At least if a Republican president gets elected, they can frickin' bail out their own bilge.
I don't know...my head says "The lesser of two evils is still less evil.." but my heart says "I don't want to vote for EVIL at all."
So I don't know what to do anymore. I just don't know where to go now...the Greens? What I really want to find is a -real- progressive party that I can throw in with. People with a backbone and principles and the organizational chops to affect actual change. I don't see anybody like that right now.
Mostly I've been trying to just ignore the whole thing, because when I think about it I kind of want to sick up and cry and lock myself in a dark room and rock. That's not good for me or for what I want to accomplish in the world so...for the most part I try not to think about what my country has become. And that's a new thing in my Universe, not one of which I'm particularly proud, but there it is....totally depressed hopelessness. And I know I'm not the only American who's feeling this way by a long shot...
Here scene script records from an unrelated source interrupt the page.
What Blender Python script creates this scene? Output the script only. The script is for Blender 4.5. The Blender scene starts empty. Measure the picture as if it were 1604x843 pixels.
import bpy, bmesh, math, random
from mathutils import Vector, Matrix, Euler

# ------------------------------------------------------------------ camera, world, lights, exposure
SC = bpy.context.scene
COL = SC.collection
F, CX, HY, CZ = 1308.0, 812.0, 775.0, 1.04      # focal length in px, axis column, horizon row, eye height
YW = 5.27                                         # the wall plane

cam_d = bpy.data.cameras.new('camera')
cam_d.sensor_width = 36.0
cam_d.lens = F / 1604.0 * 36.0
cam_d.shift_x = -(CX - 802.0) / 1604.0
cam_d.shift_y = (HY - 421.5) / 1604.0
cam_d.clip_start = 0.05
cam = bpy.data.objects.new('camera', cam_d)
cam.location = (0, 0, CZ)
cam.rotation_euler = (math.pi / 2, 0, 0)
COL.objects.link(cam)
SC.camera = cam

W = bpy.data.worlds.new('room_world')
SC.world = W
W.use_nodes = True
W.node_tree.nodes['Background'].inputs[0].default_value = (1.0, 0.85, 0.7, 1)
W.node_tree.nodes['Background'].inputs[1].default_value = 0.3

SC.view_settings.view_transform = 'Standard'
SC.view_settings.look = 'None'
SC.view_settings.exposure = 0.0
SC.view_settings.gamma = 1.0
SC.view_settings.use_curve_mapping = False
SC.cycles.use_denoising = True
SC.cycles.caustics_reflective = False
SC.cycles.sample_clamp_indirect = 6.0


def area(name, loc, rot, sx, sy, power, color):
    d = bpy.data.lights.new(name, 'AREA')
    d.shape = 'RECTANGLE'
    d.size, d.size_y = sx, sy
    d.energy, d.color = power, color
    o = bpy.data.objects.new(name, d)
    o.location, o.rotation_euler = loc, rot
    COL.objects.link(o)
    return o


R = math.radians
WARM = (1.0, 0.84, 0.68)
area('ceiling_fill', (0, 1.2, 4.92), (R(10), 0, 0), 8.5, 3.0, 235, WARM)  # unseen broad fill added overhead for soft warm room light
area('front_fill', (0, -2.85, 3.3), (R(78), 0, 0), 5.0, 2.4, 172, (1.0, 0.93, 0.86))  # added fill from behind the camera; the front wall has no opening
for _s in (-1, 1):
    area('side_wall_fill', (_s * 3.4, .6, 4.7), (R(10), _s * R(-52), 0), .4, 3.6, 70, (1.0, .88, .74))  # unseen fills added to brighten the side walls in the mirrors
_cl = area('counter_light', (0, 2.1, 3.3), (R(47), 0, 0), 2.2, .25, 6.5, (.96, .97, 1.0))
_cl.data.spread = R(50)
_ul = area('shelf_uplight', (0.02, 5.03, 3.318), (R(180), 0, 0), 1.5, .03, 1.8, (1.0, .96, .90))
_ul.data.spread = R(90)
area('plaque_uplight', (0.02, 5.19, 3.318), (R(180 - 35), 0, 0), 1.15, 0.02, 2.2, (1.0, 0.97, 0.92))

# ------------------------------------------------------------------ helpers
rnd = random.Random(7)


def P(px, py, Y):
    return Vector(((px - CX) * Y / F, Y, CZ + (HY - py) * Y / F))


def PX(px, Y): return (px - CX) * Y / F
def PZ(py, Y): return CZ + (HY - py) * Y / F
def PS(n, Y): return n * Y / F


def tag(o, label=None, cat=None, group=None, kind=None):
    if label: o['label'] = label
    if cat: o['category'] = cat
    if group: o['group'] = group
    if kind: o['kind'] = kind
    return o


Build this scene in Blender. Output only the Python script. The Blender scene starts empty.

but by all means, let's all spend endless news cycles talking about the $#@! steroids in baseball
"issue."

Date: 2007-12-15 05:49 pm (UTC)
From: [identity profile] wildshadowstar.livejournal.com
First, you have to ask how we got here. And second, you have to realise that I don't have meaningful money.

But that's just it, the money issue is at the heart of every political problem whether a particular politician says otherwise. In my opinion, it's usually whomever throws the most money at a person or stance over the table and under that gets something decided. I don't have any way to back this theory, but that's how I feel.